My brother and I swam out to retrieve two rafts but could only get to one because of the very swift current. The Captain, Mr. Odom,
my Dad, my brother, and I were the only ones left on the Ruby Lee.
The Captain picked up a broom and took it with him as the five of us got in the water and held on to the sides of the raft, which
was then level with the main deck. We asked the Captain "why the broom". "Sharks", was his reply. We soon lost all sight of land
since It was an outgoing tide which is very fast. The canvas covered raft, with a rope-laced center, was so small
that it was only possible to hold on to the sides and hang with our bodies in the ocean, except for shoulders and head. Fortunately,
we never saw a shark!!!
No one from shore ever came out to find us even though my mother was telling the Coast Guard and anyone else she could talk to go out and get us. And the Captain's family had to be concerned, but no help from Mayport. We never got an answer of any kind to that question.

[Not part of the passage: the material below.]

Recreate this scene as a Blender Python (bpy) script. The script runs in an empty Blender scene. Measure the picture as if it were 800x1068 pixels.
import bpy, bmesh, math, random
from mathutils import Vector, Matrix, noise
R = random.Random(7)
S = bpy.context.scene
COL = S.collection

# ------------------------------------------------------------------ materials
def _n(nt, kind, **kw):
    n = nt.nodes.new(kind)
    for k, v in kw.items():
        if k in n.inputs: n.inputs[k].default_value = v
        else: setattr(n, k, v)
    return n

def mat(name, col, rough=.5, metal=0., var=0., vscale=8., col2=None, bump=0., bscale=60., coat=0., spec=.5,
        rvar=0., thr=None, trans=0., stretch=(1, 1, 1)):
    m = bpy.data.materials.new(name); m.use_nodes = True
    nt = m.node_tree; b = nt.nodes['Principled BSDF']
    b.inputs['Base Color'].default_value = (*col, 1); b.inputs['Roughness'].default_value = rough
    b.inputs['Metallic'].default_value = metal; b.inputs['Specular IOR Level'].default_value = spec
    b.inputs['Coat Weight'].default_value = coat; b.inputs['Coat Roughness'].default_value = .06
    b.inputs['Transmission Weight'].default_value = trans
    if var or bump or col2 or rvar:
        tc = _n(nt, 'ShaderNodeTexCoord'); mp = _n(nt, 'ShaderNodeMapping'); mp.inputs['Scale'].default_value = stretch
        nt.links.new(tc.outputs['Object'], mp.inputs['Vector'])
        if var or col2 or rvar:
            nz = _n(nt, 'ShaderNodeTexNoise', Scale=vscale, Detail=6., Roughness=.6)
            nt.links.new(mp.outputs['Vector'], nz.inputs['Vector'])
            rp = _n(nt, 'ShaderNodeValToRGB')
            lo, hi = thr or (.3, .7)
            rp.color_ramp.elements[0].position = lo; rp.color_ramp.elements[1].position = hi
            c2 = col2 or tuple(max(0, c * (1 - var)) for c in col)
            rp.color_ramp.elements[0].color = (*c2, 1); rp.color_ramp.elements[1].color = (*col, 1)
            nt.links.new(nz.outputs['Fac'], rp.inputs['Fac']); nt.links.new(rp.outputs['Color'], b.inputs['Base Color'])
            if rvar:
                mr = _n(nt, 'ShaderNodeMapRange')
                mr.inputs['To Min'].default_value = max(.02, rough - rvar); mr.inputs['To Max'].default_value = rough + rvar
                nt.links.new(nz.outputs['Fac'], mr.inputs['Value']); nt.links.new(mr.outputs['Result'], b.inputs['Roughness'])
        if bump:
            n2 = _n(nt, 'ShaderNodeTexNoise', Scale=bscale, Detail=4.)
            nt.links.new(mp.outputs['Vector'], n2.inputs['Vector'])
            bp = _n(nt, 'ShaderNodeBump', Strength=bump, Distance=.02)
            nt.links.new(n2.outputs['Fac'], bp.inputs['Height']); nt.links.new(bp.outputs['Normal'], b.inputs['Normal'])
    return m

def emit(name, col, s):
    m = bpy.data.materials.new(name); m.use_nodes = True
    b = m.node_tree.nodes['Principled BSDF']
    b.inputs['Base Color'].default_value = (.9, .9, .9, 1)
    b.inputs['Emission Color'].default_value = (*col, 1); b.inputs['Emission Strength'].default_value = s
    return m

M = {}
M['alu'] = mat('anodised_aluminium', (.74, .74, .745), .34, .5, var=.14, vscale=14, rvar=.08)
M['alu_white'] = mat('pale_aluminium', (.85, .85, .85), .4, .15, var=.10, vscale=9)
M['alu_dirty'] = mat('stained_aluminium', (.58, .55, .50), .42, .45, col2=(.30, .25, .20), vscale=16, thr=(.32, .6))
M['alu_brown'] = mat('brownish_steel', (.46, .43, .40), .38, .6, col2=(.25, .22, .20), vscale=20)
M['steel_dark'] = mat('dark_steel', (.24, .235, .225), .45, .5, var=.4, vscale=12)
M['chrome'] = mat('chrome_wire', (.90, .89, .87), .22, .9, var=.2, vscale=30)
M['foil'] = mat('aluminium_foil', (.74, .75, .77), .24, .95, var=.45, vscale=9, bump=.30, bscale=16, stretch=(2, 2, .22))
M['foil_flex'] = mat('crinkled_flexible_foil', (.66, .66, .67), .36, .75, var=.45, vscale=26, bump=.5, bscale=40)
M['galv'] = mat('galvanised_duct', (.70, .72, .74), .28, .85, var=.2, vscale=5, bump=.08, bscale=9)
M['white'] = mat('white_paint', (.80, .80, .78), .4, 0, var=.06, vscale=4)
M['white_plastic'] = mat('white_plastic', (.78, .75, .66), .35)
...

Late that morning, a commercial shrimp boat had trouble with shrimp nets and was returning many hours earlier than than it's normal time, and miles off it's normal route. The men on that boat saw us, picked us up, and took us back to their home port in Mayport. We never saw another boat coming out of Mayport coming to look for us.We arrived there about noon. So, the only reason there were no lives lost, and I am able to tell you about this "adventure", is because of a shrimp boat, partially disabled, way off it's normal course, and some wonderful seamen that were looking at the right place at the right time.
Nothing to do with the Ruby Lee, but a little more information. My Dad, L.W. Knight, DDS, died at age 64; my Mother, Emma Lee Stripling Kinght, at age 94, and my sister, Katherine, at age 58. My brother, Arthur W. Knight, lives in Leesburg, FL.
And that is the true story of the Ruby Lee on July 4, 1941.
Very sincerely,
Robert M. Knight, D.D.S.
Jacksonville, FL 32210
P.S.
The raft was at the very most, a rectangle 4X6 feet with canvas covered cork sides, maybe 6"X6" square, with the rope criss-crossed in the middle. I was not exaggerating when I said all the rafts were thrown overboard without being tied to the ship. I know you are aware that the St. Johns River flows North, which is the river that is the harbor for Mayport. That, and the outgoing tide, are a powerful force of Nature, and that is why we were quickly swept far out to sea. And why my brother and I, although fairly strong swimmers, could only reach one raft.